Arno Schneppenheim, Banijay Productions
Nun gibt es auch genügend Realityformate bei Streamingdiensten: Ist die lineare Ausstrahlung ein Vorteil?
Malte Kruber: Wir sind in der Tradition ein klassischer unabhängiger Fernsehsender, aber fahren seit Jahren bei der Distribution eine Multi-Channel-Strategie: Die Sendungen gibt es bei unserem Streamingpartner RTL+, aber zusätzliche Inhalte auch bei YouTube, Snapchat, TikTok, Facebook und Instagram – wohl dosiert und immer spezifisch für den jeweiligen Channel produziert oder individuell angepasst.

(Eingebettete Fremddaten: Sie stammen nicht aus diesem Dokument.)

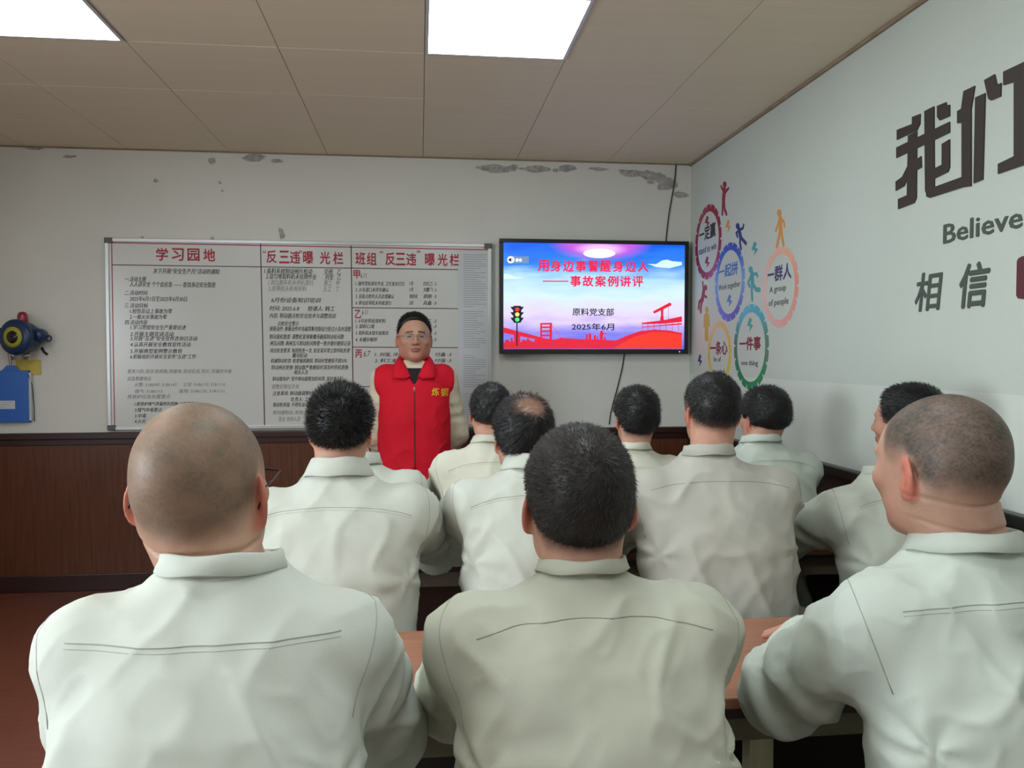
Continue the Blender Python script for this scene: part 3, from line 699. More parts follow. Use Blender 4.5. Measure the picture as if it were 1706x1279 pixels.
def flush_fit():
    bpy.context.view_layer.update(); dg = bpy.context.evaluated_depsgraph_get()
    for name, o, m, parent, rect, frame, ext, off in FIT:
        me = bpy.data.meshes.new_from_object(o.evaluated_get(dg)); me.materials.clear()
        if off > .004:      # bolder strokes: the outline repeated a hair to each side
            bm = bmesh.new(); bm.from_mesh(me); base = me.copy()
            for k, (dx, dy) in enumerate(((1, 0), (-1, 0), (0, 1), (0, -1)) if off > .012 else ((3, 0), (-2, 1))):
                base2 = base.copy(); base2.transform(Matrix.Translation((dx * off * .8, dy * off * .8, -.002 * (k + 1)))); bm.from_mesh(base2); bpy.data.meshes.remove(base2)
            bm.to_mesh(me); bm.free(); bpy.data.meshes.remove(base)
        n = len(me.vertices)
        co = np.empty(n * 3, np.float32); me.vertices.foreach_get('co', co); co = co.reshape(-1, 3)
        lo, hi = co.min(0), co.max(0); u0, u1, v0, v1 = rect
        if v0 is None: k = (u1 - u0) / (hi[0] - lo[0]); mid = v1; v0, v1 = mid - k * (hi[1] - lo[1]) / 2, mid + k * (hi[1] - lo[1]) / 2
        U = u0 + (co[:, 0] - lo[0]) / (hi[0] - lo[0]) * (u1 - u0); V = v0 + (co[:, 1] - lo[1]) / (hi[1] - lo[1]) * (v1 - v0); W_ = (co[:, 2] - lo[2]) / (hi[2] - lo[2]) * ext
        P_ = np.stack(frame(U, V, W_), 1).astype(np.float32); me.vertices.foreach_set('co', P_.ravel()); me.update(); link(name, me, m, parent)
    for t_ in FIT:
        c = t_[1].data; bpy.data.objects.remove(t_[1]); bpy.data.curves.remove(c)
    FIT.clear()
bframe = lambda U, V, W_: (U, 0 * U + (BY - bc.y) - W_ - .0002, V)
def btext(name, s, px0, px1, py0, py1, m, off=0.0, shear=0.0):
    a = at(px0, py1, Y=BY); b = at(px1, py0, Y=BY); fit_text(name, s, m, bt, None, (a.x - bc.x, b.x - bc.x, a.z - bc.z, b.z - bc.z), bframe, off, .0006, shear)
for i, ch in enumerate('学习园地'): btext('heading_character', ch, 260 + i * 26.2, 280 + i * 26.2, 413 + i * .4, 434 + i * .4, REDI, .028)
for i, (ch, x) in enumerate(zip('反三违曝光栏', (444, 465, 483, 505, 533, 555))): btext('heading_character', ch, x, x + 17, 417 + i * .5, 438 + i * .5, REDI, .028)
for i, (ch, x) in enumerate(zip('班组反三违曝光栏', (592, 611, 642, 659, 677, 708, 729, 749))): btext('heading_character', ch, x, x + 16.5, 420 + i * .4, 441 + i * .3, REDI, .028)
for ch, x in (('“', 438), ('”', 498), ('“', 633), ('”', 695)): btext('quotation_mark', ch, x, x + 5, 417, 422, REDI, .02)
for ch, x, y in (('甲', 589, 450), ('乙', 591, 516), ('丙', 592, 582), ('丁', 592, 648)): btext('shift_character', ch, x, x + 11, y, y + 14, REDI, .03)
L1 = [('关于开展“安全生产月”活动的通知', 255, 366, 448), ('一.活动主题', 208, 244, 461), ('人人讲安全 个个会应急 —— 查找身边安全隐患', 216, 359, 470), ('二.活动时间', 207, 246, 484), ('2025年6月1日至2025年6月30日', 216, 312, 494), ('三.活动目标', 207, 247, 505), ('1.轻伤及以上事故为零', 216, 287, 514.5), ('2.一般火灾事故为零', 216, 278, 524), ('四.活动内容', 208, 246, 533), ('1.学习贯彻安全生产重要论述', 217, 310, 541.5), ('2.开展主题宣讲活动', 217, 290, 552.5), ('3.开展“五进”安全宣传咨询日活动', 217, 329, 560), ('4.认真开展安全教育宣传活动', 217, 318, 570), ('5.开展典型案例警示教育', 217, 304, 581), ('6.积极组织开展安全宣传“五进”工作', 217, 327, 590)]
for s, a, b, y in L1: btext('handwriting', s, a, b, y - .2, y + 7.6, INK, .008, .2)
L2 = [('夏季六防: 防洪 防坍塌, 防雷电, 防泥石流, 防火, 防暑防中毒', 212, 386, 615), ('应急救援电话', 212, 252, 627), ('火警: 5186047, 5186147,     公安: 5186110, 5181110;', 224, 376, 637), ('煤气: 5186113,            医院: 5186120, 5181131,', 224, 376, 648), ('炼铁炉应急处置要点', 212, 284, 657), ('1.炼铁炉煤气泄漏停风措施; 2.冲渣停水;', 224, 330, 669), ('3.煤气中毒要点', 224, 270, 679), ('3.中毒', 224, 244, 689), ('4.火灾', 224, 243, 698)]
for i, (s, a, b, y) in enumerate(L2): btext('handwriting', s, a, b, y - .2, y + 7.2, INK2 if i < 5 else INK, .0 if i < 5 else .008, .2)
L3 = [('1.备料系统制动闸片松动         交班   乙', 440, 568, 448, INK), ('2.混匀堆取料机未挂牌作业       刘宝   乙', 443, 568, 457, INK), ('1.岗位翻车机未停机清扫         黄工   甲', 447, 566, 467, INK2), ('2.皮带机头轮有积料             王工   丁', 447, 566, 477, INK2), ('6月份设备知识培训', 452, 535, 496, INK), ('时间: 2025.6.8      授课人: 韩工', 449, 558, 510, INK), ('内容: 制动器点检安全技术与调整培训', 449, 560, 522, INK), ('点检安全警示', 462, 498, 535, INK), ('弹簧动作: 弹簧动作时电磁铁断电制动力矩过小及时调整', 449, 585, 544, INK), ('制动器松脱度: 调整松紧弹簧螺母确保制动轮间隙', 449, 573, 557, INK), ('闸瓦间隙: 两闸瓦与制动轮间隙要一致并做好磨损记录', 450, 584, 568, INK), ('岗位检查要求: 每班检查一次, 如发现异常立即停机处理', 450, 583, 580, INK), ('螺母松动', 487, 512, 588, INK), ('机械制动检查: 检查轴销磨损, 制动衬垫磨损不超50%', 451, 578, 597, INK), ('制动闸皮更换: 制动器严重磨损时须及时停机更换', 452, 580, 608, INK), ('相关人员', 490, 513, 616, INK), ('制动器保护: 室外制动器要加防雨罩, 保护液压缸', 454, 572, 627, INK), ('调整好限位开关', 453, 498, 640, INK2), ('注意事项: 制动器调整时应先停机挂牌', 454, 560, 651, INK), ('负责人: 工作班组长', 484, 540, 661, INK), ('制动轮表面: 不得有油污或裂纹', 455, 530, 670, INK), ('制动器制动, 检查, 制动力矩', 455, 535, 683, INK2), ('签名: 检修人员', 464, 500, 694, INK2)]
for s, a, b, y, m in L3: btext('handwriting', s, a, b, y - .2, y + 7.8, m, .008 if m is INK else 0, .2)
L4 = [('6.11', 601, 611, 455, 8), ('6.11', 603, 613, 516, 8), ('6.7', 606, 617, 584, 10), ('6.11', 604, 616, 648, 10)]
for s, a, b, y, h in L4: btext('handwriting', s, a, b, y, y + h, INK, .0, .25)
rows = [(469, '1. 操作室标准化作业, 卫生差未打扫', '1号', '付红乙 -3'), (479, '2. 火车道口未停车确认', '1号', '刘鹏飞 -3'), (490, '3. 设备点检时人员走错确认', '堆取料机', '郭刚 -3'), (501, '4. 移动皮带机未停就清扫', '皮带', '高鑫 -3'), (531, '1. 6号皮带尾部积料', '翻车机', '赵工 -2'), (540, '2. 卸料口堵', '皮带', '张工 -3'), (551, '3. 取料机未锁车就离岗', '皮带', '孙工 -3'), (562, '4. 未戴好帽带', '堆机', '周工 -3')]
for y, s, b_, c_ in rows:
    btext('handwriting', s, 592, 592 + min(82, len(s) * 4.6), y, y + 7, INK, .008, .2); btext('handwriting', b_, 682, 682 + len(b_) * 3.4, y, y + 7, INK, .008, .2); btext('handwriting', c_, 705, 727, y, y + 7, INK, .008, .2)
for y, s in ((587, '1. 刘强, 冲渣水泵              付鑫 -3'), (597, '2. 料工未戴手套              付强 -3'), (612, '3. 料口积料'), (622, '4. 皮带跑偏')): btext('handwriting', s, 624, 752 if y < 600 else 660, y, y + 7, INK, .008, .2)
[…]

Aber das Lineare ist für die Diskussion, den Talk-of-the-town über ein Format, natürlich unglaublich wichtig. Das ist bei Reality-Programmen nicht anders als beim Fußball. Das kommentieren Fans über ihre Kanäle gerne live als Gemeinschaftserlebnis. Das freut uns natürlich, weil das Lineare mit der Refinanzierung über TV-Werbung noch der wichtigste Verbreitungsweg ist, auch wenn wir digital überdurchschnittlich performen.
Arno Schneppenheim: Es wird aber auch immer schwerer den gesamtheitlichen Erfolg von Formaten zu bewerten, weil es keinen zeitnahen Zugang zu den Nutzungsdaten gerade solcher jungen Programme z.B. bei RTL+ oder Joyn gibt. Ebenso gibt es keine Zahlen von Netflix oder Amazon. Wir haben sehr oft keine genaue Kenntnis mehr darüber, wie erfolgreich ein Programm am Ende eigentlich war. Bei Formaten, die bei RTL+ gut laufen, kann das durchaus einen entscheidenden Aufschlag zur TV-Quote bedeuten. Das sind für alle Produktionsfirmen in Deutschland existenziell wichtige Informationen, denn nicht zuletzt daran werden ja Folgeaufträge geknüpft. Zudem ist es ja immer auch gut zu wissen, wo man mit der geleisteten Arbeit seiner Teams in der öffentlichen Wahrnehmung so steht.
Malte Kruber: Was wir zum vergangenen Jahr sagen können: Die lineare Quote 14-49 haben wir mit Staffel 4 gegen harte Konkurrenz stabil gehalten. Die Sendungsstarts bei RTL+ gingen im Vergleich zu Staffel 3 nochmal um mehr als 20 Prozent rauf. Das ist die Traumvorstellung: Lineare Stärke verteidigen und digital ausbauen.
Herr Schneppenheim, Herr Kruber, herzlichen Dank für das Gespräch.